**Stated problem:** Your task is to quote the listing below exactly, beginning with its first line and ending on the line bearing "# --- pylons".

**Material:**
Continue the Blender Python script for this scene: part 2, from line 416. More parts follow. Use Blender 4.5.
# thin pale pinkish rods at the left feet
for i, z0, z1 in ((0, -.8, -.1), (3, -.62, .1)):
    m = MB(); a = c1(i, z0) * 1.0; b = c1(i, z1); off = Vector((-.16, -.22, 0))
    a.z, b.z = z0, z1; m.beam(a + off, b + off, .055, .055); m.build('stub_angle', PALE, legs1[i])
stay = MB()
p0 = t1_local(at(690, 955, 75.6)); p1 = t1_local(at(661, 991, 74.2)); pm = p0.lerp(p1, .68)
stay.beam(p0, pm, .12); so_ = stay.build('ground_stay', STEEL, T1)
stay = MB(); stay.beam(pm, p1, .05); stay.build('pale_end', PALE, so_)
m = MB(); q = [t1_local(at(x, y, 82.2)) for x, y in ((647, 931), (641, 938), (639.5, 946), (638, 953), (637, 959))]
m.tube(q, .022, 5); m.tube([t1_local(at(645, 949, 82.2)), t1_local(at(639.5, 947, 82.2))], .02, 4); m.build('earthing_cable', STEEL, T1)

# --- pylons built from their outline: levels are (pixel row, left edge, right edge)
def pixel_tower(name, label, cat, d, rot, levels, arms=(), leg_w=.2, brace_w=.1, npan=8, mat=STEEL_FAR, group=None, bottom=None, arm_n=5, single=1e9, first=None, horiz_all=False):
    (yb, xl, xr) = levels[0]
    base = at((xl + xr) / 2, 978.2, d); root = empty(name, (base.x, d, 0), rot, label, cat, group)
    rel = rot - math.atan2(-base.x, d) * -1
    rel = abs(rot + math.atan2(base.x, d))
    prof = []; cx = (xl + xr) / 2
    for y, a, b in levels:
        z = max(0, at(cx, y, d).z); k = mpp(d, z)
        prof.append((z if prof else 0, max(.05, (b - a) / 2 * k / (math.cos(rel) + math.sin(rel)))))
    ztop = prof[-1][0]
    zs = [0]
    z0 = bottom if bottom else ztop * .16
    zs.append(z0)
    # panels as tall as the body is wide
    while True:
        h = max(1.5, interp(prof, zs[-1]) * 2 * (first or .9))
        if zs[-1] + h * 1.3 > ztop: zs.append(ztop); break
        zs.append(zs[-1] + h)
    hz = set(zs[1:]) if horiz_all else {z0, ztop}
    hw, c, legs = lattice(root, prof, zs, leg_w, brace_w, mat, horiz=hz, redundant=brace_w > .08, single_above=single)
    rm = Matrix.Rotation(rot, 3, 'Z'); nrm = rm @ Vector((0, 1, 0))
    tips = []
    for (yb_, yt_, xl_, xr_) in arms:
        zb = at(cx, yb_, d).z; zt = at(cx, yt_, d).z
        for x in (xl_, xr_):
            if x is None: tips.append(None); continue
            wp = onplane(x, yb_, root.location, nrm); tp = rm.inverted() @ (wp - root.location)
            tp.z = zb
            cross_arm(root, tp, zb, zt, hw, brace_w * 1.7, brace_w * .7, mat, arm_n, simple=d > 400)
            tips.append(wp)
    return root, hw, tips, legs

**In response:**
Continue the Blender Python script for this scene: part 2, from line 416. More parts follow. Use Blender 4.5.
# thin pale pinkish rods at the left feet
for i, z0, z1 in ((0, -.8, -.1), (3, -.62, .1)):
    m = MB(); a = c1(i, z0) * 1.0; b = c1(i, z1); off = Vector((-.16, -.22, 0))
    a.z, b.z = z0, z1; m.beam(a + off, b + off, .055, .055); m.build('stub_angle', PALE, legs1[i])
stay = MB()
p0 = t1_local(at(690, 955, 75.6)); p1 = t1_local(at(661, 991, 74.2)); pm = p0.lerp(p1, .68)
stay.beam(p0, pm, .12); so_ = stay.build('ground_stay', STEEL, T1)
stay = MB(); stay.beam(pm, p1, .05); stay.build('pale_end', PALE, so_)
m = MB(); q = [t1_local(at(x, y, 82.2)) for x, y in ((647, 931), (641, 938), (639.5, 946), (638, 953), (637, 959))]
m.tube(q, .022, 5); m.tube([t1_local(at(645, 949, 82.2)), t1_local(at(639.5, 947, 82.2))], .02, 4); m.build('earthing_cable', STEEL, T1)

# --- pylons built from their outline: levels are (pixel row, left edge, right edge)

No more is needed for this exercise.